Tally how many lines include "from". The number is the whole answer.

===== DATA TO PROCESS

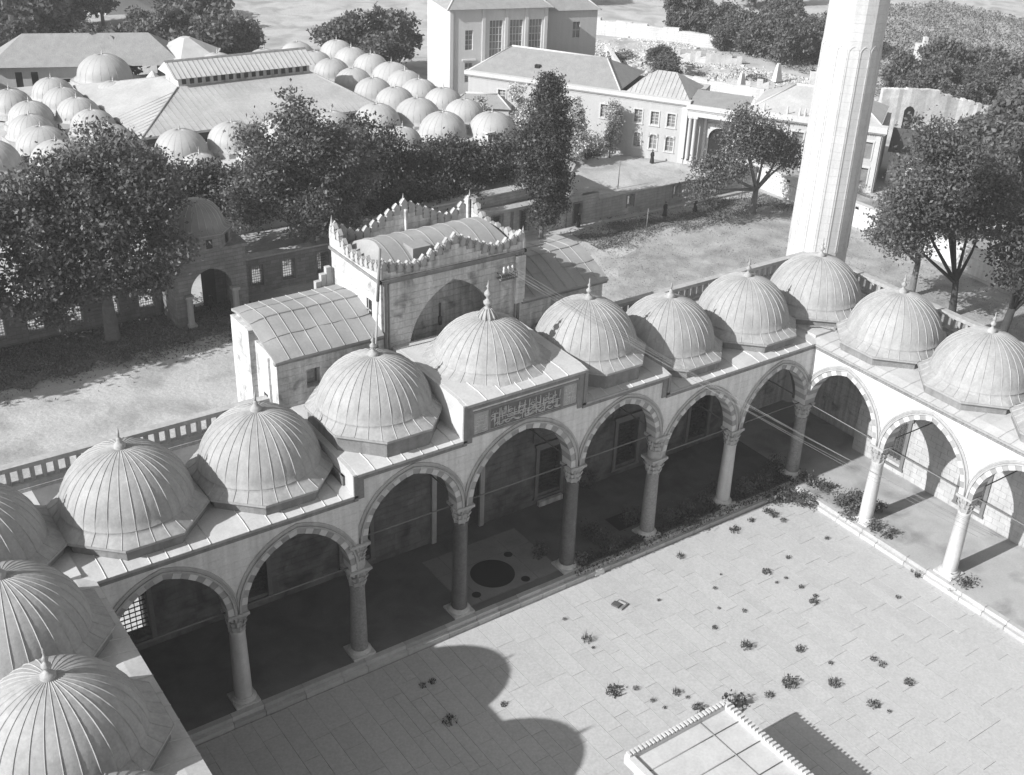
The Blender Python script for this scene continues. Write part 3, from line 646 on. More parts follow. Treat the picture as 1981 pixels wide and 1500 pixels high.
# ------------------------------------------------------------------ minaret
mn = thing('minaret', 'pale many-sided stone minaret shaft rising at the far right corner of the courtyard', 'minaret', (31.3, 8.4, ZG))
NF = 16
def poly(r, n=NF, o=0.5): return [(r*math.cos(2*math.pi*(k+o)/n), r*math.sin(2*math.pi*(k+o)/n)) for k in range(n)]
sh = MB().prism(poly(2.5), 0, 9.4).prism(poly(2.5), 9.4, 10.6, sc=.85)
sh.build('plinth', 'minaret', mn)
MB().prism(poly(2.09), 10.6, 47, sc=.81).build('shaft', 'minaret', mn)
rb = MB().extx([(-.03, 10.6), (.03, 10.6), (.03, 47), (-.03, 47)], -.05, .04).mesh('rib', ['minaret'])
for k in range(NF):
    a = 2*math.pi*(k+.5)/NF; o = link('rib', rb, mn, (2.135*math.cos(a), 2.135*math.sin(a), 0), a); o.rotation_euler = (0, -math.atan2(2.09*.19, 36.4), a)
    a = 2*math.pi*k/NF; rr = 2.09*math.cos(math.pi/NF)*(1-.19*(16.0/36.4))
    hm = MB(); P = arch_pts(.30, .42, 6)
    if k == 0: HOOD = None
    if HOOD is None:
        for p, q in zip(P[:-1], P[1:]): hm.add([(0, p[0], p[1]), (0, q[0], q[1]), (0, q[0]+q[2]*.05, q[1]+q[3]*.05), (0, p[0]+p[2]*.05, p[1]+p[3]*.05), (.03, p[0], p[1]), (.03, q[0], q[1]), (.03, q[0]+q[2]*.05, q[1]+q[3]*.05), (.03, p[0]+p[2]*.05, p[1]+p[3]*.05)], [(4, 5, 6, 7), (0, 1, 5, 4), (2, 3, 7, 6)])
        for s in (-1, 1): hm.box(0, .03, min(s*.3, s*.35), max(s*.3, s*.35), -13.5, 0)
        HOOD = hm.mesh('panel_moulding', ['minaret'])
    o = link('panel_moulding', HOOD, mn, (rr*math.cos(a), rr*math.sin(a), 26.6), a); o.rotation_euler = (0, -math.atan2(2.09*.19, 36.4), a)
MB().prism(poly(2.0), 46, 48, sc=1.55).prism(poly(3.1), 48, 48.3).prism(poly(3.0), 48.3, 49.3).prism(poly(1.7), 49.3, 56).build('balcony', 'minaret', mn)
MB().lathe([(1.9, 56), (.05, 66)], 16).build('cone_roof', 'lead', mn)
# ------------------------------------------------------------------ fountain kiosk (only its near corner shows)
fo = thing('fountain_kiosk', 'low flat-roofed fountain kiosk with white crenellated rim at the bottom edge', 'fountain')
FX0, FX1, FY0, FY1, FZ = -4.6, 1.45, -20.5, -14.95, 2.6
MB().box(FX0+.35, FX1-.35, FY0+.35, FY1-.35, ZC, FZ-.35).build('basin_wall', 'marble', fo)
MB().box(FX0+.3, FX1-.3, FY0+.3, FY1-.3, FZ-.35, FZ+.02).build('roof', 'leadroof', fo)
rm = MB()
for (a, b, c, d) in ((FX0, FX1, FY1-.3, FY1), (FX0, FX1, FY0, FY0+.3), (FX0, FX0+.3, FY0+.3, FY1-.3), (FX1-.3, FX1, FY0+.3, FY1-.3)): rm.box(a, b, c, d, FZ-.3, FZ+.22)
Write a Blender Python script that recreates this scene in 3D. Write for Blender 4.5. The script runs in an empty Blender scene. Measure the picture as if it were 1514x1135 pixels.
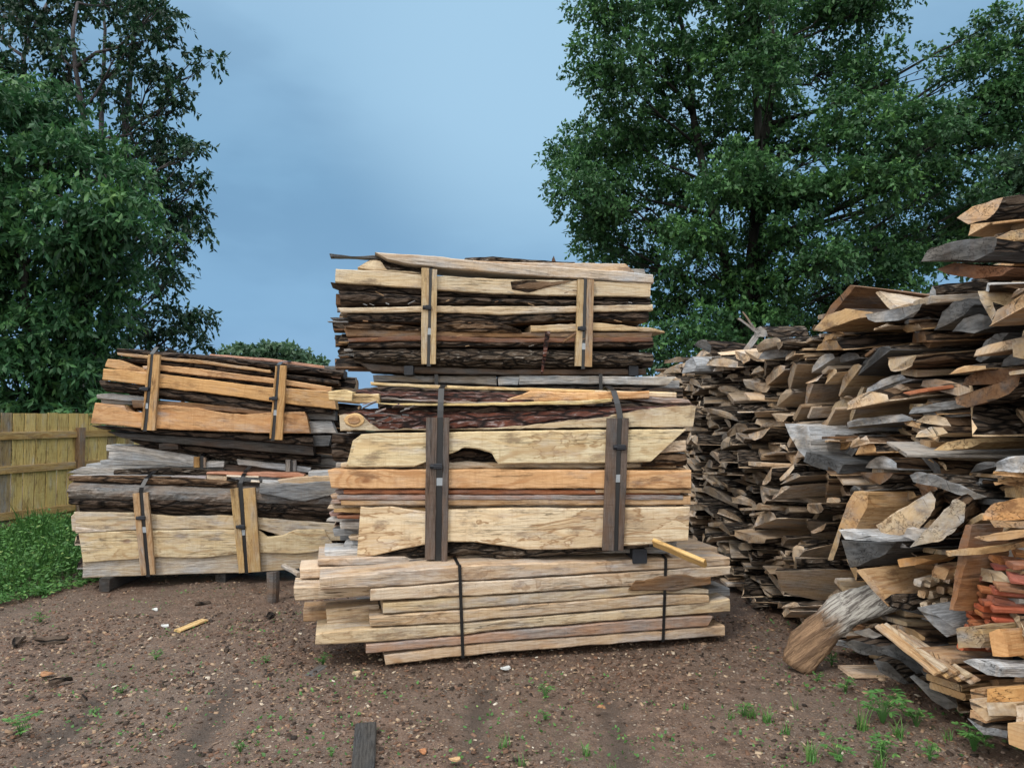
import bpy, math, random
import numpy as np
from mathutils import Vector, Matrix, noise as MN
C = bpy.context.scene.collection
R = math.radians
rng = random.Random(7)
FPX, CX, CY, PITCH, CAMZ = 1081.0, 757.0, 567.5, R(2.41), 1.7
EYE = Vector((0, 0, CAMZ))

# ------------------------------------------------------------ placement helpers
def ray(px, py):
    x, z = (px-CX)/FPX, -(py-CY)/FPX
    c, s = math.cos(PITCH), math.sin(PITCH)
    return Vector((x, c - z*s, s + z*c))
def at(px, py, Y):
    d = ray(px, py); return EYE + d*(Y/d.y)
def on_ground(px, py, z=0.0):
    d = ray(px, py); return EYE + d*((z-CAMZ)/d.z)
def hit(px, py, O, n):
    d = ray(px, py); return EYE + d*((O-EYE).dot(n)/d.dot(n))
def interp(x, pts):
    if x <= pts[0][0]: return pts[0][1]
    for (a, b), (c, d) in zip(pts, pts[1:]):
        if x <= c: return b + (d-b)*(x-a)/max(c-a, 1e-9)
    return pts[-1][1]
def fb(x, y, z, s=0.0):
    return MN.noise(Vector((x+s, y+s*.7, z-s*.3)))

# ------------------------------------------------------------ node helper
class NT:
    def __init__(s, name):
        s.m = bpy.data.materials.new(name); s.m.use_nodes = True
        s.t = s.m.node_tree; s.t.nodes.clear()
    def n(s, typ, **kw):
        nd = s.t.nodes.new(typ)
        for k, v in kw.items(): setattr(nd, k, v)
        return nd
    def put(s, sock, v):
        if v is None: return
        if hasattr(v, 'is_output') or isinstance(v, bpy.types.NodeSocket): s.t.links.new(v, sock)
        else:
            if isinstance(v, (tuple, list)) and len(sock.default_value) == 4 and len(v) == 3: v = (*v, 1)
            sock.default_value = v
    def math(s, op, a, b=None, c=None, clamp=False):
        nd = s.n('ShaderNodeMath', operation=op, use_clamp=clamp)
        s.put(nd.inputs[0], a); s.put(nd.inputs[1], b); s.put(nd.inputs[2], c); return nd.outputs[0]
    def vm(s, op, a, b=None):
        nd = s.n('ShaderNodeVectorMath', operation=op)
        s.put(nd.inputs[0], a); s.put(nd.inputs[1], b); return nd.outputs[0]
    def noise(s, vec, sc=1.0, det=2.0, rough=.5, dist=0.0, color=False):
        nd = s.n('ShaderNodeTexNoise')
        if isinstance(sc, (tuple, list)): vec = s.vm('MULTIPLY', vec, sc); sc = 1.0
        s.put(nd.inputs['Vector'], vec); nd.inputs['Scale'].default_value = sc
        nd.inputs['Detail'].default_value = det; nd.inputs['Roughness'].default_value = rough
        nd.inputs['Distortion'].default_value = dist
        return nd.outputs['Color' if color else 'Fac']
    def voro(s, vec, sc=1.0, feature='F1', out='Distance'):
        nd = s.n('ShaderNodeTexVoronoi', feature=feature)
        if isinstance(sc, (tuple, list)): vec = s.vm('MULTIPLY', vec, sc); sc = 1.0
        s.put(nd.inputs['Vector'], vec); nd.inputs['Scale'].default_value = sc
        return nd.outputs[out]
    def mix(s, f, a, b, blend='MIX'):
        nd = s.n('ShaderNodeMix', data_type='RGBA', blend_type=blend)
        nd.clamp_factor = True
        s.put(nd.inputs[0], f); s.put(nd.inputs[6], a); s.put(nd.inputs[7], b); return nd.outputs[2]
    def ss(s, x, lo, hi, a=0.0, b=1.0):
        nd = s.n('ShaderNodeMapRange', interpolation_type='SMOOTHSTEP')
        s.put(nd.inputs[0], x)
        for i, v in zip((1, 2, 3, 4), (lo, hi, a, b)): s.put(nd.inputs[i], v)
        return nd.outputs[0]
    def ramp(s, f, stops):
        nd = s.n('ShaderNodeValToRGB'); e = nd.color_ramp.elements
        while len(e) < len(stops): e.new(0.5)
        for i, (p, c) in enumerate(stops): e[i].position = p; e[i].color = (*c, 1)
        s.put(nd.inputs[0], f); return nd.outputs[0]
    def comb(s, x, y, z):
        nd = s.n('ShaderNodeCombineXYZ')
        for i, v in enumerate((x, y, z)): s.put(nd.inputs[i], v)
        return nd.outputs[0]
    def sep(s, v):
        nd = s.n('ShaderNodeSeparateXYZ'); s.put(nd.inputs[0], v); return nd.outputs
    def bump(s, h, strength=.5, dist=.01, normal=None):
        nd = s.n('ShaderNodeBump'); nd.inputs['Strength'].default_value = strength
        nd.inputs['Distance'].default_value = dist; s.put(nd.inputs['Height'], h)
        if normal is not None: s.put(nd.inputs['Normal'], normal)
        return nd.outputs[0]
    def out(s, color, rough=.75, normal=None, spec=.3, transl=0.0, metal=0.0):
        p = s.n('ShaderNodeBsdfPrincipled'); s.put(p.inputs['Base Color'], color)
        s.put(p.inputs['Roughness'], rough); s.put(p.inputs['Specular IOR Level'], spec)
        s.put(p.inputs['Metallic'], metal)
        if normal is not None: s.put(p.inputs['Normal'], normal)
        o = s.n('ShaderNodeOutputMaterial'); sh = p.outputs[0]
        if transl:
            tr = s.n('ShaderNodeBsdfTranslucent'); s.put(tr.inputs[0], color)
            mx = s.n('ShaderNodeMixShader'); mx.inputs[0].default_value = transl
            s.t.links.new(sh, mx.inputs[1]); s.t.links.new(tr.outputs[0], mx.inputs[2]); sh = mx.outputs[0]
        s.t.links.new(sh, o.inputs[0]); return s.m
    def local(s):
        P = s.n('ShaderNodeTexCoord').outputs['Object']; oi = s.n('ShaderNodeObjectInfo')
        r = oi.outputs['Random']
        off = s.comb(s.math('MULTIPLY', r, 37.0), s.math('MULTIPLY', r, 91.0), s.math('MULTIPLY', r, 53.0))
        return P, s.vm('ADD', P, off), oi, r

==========

TASK RESULT:
2